Short task:
Set down the whole listing verbatim.

Data lines:
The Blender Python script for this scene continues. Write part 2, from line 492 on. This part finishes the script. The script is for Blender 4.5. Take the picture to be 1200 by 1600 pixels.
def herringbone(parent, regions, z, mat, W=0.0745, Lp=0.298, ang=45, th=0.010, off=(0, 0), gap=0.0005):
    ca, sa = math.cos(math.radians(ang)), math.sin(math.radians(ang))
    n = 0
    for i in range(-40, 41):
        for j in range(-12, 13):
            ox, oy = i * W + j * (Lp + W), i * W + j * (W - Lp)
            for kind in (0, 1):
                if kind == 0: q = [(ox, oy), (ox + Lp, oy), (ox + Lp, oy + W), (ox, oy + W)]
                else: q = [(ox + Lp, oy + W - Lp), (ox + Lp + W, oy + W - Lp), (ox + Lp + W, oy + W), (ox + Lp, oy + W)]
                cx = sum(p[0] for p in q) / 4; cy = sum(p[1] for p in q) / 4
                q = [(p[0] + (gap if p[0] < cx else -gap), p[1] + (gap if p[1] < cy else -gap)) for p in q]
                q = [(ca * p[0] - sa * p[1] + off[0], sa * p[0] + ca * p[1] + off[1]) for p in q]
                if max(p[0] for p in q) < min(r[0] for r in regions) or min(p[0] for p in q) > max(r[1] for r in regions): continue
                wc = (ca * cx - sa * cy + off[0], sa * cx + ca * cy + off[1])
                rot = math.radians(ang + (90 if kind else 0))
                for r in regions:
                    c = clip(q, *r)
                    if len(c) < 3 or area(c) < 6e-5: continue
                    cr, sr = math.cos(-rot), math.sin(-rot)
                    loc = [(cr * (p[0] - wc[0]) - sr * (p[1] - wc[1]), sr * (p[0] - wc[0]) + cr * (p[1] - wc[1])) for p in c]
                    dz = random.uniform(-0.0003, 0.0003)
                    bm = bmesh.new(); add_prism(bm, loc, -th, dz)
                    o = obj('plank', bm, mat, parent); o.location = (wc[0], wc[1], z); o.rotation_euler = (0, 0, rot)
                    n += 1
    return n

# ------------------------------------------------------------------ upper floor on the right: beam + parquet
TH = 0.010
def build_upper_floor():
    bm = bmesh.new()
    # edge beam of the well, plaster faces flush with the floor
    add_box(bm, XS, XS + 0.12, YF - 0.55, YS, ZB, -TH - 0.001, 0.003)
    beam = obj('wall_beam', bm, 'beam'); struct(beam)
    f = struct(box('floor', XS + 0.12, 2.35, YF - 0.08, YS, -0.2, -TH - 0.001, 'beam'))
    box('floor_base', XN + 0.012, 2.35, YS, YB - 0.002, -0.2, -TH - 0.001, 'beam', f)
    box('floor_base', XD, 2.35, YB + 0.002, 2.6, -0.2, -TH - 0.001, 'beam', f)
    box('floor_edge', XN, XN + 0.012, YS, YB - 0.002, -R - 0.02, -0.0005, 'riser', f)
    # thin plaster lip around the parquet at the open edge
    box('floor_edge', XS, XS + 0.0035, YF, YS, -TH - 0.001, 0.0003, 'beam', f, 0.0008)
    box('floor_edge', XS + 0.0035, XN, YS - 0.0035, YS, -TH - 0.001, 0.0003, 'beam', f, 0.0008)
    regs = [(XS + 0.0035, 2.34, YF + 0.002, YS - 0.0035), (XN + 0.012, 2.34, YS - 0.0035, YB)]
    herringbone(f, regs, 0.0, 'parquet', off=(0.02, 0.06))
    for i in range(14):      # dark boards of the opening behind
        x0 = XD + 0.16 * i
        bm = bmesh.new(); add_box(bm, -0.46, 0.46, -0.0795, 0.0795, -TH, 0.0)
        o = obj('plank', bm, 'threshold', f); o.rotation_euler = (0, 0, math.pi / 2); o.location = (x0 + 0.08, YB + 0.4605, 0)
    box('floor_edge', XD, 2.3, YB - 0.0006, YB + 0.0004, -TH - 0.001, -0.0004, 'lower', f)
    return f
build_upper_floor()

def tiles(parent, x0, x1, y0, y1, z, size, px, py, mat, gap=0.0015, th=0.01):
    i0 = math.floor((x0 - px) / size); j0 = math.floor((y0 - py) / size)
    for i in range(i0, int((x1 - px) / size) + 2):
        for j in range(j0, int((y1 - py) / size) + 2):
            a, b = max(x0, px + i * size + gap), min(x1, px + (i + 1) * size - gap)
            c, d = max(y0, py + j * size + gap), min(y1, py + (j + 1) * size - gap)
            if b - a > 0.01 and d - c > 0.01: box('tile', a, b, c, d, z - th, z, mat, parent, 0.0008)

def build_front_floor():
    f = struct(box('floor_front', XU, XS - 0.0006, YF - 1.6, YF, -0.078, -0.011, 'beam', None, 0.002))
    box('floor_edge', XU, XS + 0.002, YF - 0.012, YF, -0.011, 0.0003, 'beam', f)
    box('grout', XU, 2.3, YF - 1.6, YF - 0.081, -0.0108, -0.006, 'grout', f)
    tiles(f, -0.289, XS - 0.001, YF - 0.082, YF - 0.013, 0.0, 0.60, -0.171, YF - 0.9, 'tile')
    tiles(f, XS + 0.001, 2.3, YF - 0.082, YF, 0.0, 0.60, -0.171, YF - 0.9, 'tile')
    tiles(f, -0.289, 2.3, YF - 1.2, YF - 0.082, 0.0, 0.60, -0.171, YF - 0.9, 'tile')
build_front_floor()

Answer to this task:
The Blender Python script for this scene continues. Write part 2, from line 492 on. This part finishes the script. The script is for Blender 4.5. Take the picture to be 1200 by 1600 pixels.
def herringbone(parent, regions, z, mat, W=0.0745, Lp=0.298, ang=45, th=0.010, off=(0, 0), gap=0.0005):
    ca, sa = math.cos(math.radians(ang)), math.sin(math.radians(ang))
    n = 0
    for i in range(-40, 41):
        for j in range(-12, 13):
            ox, oy = i * W + j * (Lp + W), i * W + j * (W - Lp)
            for kind in (0, 1):
                if kind == 0: q = [(ox, oy), (ox + Lp, oy), (ox + Lp, oy + W), (ox, oy + W)]
                else: q = [(ox + Lp, oy + W - Lp), (ox + Lp + W, oy + W - Lp), (ox + Lp + W, oy + W), (ox + Lp, oy + W)]
                cx = sum(p[0] for p in q) / 4; cy = sum(p[1] for p in q) / 4
                q = [(p[0] + (gap if p[0] < cx else -gap), p[1] + (gap if p[1] < cy else -gap)) for p in q]
                q = [(ca * p[0] - sa * p[1] + off[0], sa * p[0] + ca * p[1] + off[1]) for p in q]
                if max(p[0] for p in q) < min(r[0] for r in regions) or min(p[0] for p in q) > max(r[1] for r in regions): continue
                wc = (ca * cx - sa * cy + off[0], sa * cx + ca * cy + off[1])
                rot = math.radians(ang + (90 if kind else 0))
                for r in regions:
                    c = clip(q, *r)
                    if len(c) < 3 or area(c) < 6e-5: continue
                    cr, sr = math.cos(-rot), math.sin(-rot)
                    loc = [(cr * (p[0] - wc[0]) - sr * (p[1] - wc[1]), sr * (p[0] - wc[0]) + cr * (p[1] - wc[1])) for p in c]
                    dz = random.uniform(-0.0003, 0.0003)
                    bm = bmesh.new(); add_prism(bm, loc, -th, dz)
                    o = obj('plank', bm, mat, parent); o.location = (wc[0], wc[1], z); o.rotation_euler = (0, 0, rot)
                    n += 1
    return n

# ------------------------------------------------------------------ upper floor on the right: beam + parquet
TH = 0.010
def build_upper_floor():
    bm = bmesh.new()
    # edge beam of the well, plaster faces flush with the floor
    add_box(bm, XS, XS + 0.12, YF - 0.55, YS, ZB, -TH - 0.001, 0.003)
    beam = obj('wall_beam', bm, 'beam'); struct(beam)
    f = struct(box('floor', XS + 0.12, 2.35, YF - 0.08, YS, -0.2, -TH - 0.001, 'beam'))
    box('floor_base', XN + 0.012, 2.35, YS, YB - 0.002, -0.2, -TH - 0.001, 'beam', f)
    box('floor_base', XD, 2.35, YB + 0.002, 2.6, -0.2, -TH - 0.001, 'beam', f)
    box('floor_edge', XN, XN + 0.012, YS, YB - 0.002, -R - 0.02, -0.0005, 'riser', f)
    # thin plaster lip around the parquet at the open edge
    box('floor_edge', XS, XS + 0.0035, YF, YS, -TH - 0.001, 0.0003, 'beam', f, 0.0008)
    box('floor_edge', XS + 0.0035, XN, YS - 0.0035, YS, -TH - 0.001, 0.0003, 'beam', f, 0.0008)
    regs = [(XS + 0.0035, 2.34, YF + 0.002, YS - 0.0035), (XN + 0.012, 2.34, YS - 0.0035, YB)]
    herringbone(f, regs, 0.0, 'parquet', off=(0.02, 0.06))
    for i in range(14):      # dark boards of the opening behind
        x0 = XD + 0.16 * i
        bm = bmesh.new(); add_box(bm, -0.46, 0.46, -0.0795, 0.0795, -TH, 0.0)
        o = obj('plank', bm, 'threshold', f); o.rotation_euler = (0, 0, math.pi / 2); o.location = (x0 + 0.08, YB + 0.4605, 0)
    box('floor_edge', XD, 2.3, YB - 0.0006, YB + 0.0004, -TH - 0.001, -0.0004, 'lower', f)
    return f
build_upper_floor()

def tiles(parent, x0, x1, y0, y1, z, size, px, py, mat, gap=0.0015, th=0.01):
    i0 = math.floor((x0 - px) / size); j0 = math.floor((y0 - py) / size)
    for i in range(i0, int((x1 - px) / size) + 2):
        for j in range(j0, int((y1 - py) / size) + 2):
            a, b = max(x0, px + i * size + gap), min(x1, px + (i + 1) * size - gap)
            c, d = max(y0, py + j * size + gap), min(y1, py + (j + 1) * size - gap)
            if b - a > 0.01 and d - c > 0.01: box('tile', a, b, c, d, z - th, z, mat, parent, 0.0008)

def build_front_floor():
    f = struct(box('floor_front', XU, XS - 0.0006, YF - 1.6, YF, -0.078, -0.011, 'beam', None, 0.002))
    box('floor_edge', XU, XS + 0.002, YF - 0.012, YF, -0.011, 0.0003, 'beam', f)
    box('grout', XU, 2.3, YF - 1.6, YF - 0.081, -0.0108, -0.006, 'grout', f)
    tiles(f, -0.289, XS - 0.001, YF - 0.082, YF - 0.013, 0.0, 0.60, -0.171, YF - 0.9, 'tile')
    tiles(f, XS + 0.001, 2.3, YF - 0.082, YF, 0.0, 0.60, -0.171, YF - 0.9, 'tile')
    tiles(f, -0.289, 2.3, YF - 1.2, YF - 0.082, 0.0, 0.60, -0.171, YF - 0.9, 'tile')
build_front_floor()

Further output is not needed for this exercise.